Sometimes overlapping with the phenomenon of trafficking is that of marriages between Portuguese men and women and foreign nationals.

Figures provided in the seminar by the National Statistics Institute (INE) show that one out of every 12 Portuguese people marry foreigners, with such marriages totaling 3,909 last year, compared to 1,346 in 1998 and 2,721 in 2002.

Falcão said it was normal for “people to marry whoever they wish, but there is a danger that this increase partly reflects marriages in which immigrants are seeking to obtain legal residency status.”

The threefold rise in the number of marriages with foreigners between 1998 and 2005 can be largely explained by the increase in immigration flows that have completed Portugal’s transition from a country of emigrants to a country of immigrants.

But Italian researcher Marzia Grassi, with the University of Lisbon Institute of Social Sciences, told IPS that some of the marriages are motivated by the desire to obtain a residency permit in an EU country.

Grassi pointed to marriages “arranged through marriage agencies, especially ones that hook up Portuguese men with women from former Soviet republics and Brazil.”

“While the numbers of Portuguese women marrying men from non-EU countries are small, Brazilian women are among the favourites of Portuguese men,” added the researcher.

In general, it is Portuguese men who are more open to marrying women of other nationalities: there were 2,563 such cases in 2005, compared to 1,346 cases in which Portuguese women married foreign nationals, according to INE figures.
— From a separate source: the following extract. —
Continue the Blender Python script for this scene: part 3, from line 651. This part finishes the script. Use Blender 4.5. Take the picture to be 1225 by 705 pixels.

The largest number of foreigners in these marriages were people from Brazil, while eastern Europe, particularly Ukraine and Romania, are gaining ground. By contrast, marriages with people from former Portuguese colonies in Africa – Angola, Cape Verde, Mozambique, Guinea-Bissau and Sao Tomé and Príncipe – as well as East Timor in Asia are on the decline

Raisa, from Moldova, is the manager of one of the marriage agencies cited by Grassi. She arranges matches between Portuguese men and women and immigrants from central and eastern Europe, and denies that her company is “a way for people to gain legal migration status,” countering that “it is a way for people to find their soulmates.”

In a study carried out in March, Grassi reported on two other marriage agencies in Portugal specialising in matches with immigrants from eastern Europe, which advertise on-line and in Portuguese and foreign-language newspapers. The catalogues present women of different ages, who are single, widowed or divorced.

“Dozens of men turn to Raisa’s agency on a daily basis,” says the researcher, who adds that, according to Raisa,” for now, Portuguese girls are not at all interested in meeting young men from eastern Europe, unlike Portuguese men, who are very interested in women from eastern Europe.”

“For obvious reasons, Portugal is more open to becoming a multicultural society than the rest of Europe, due to its centuries-old contact with Brazil; its former African colonies; Timor, which it colonised until 1975; (its former possessions in) India (Goa, Diu and Daman), which expelled it in 1961; and China (Macau), which it pulled out of just five years ago,” says Grassi.

“This is a mosaic that began to be built 600 years ago and lasted until the very recent past, which clearly favours relationships with other cultures,” she said.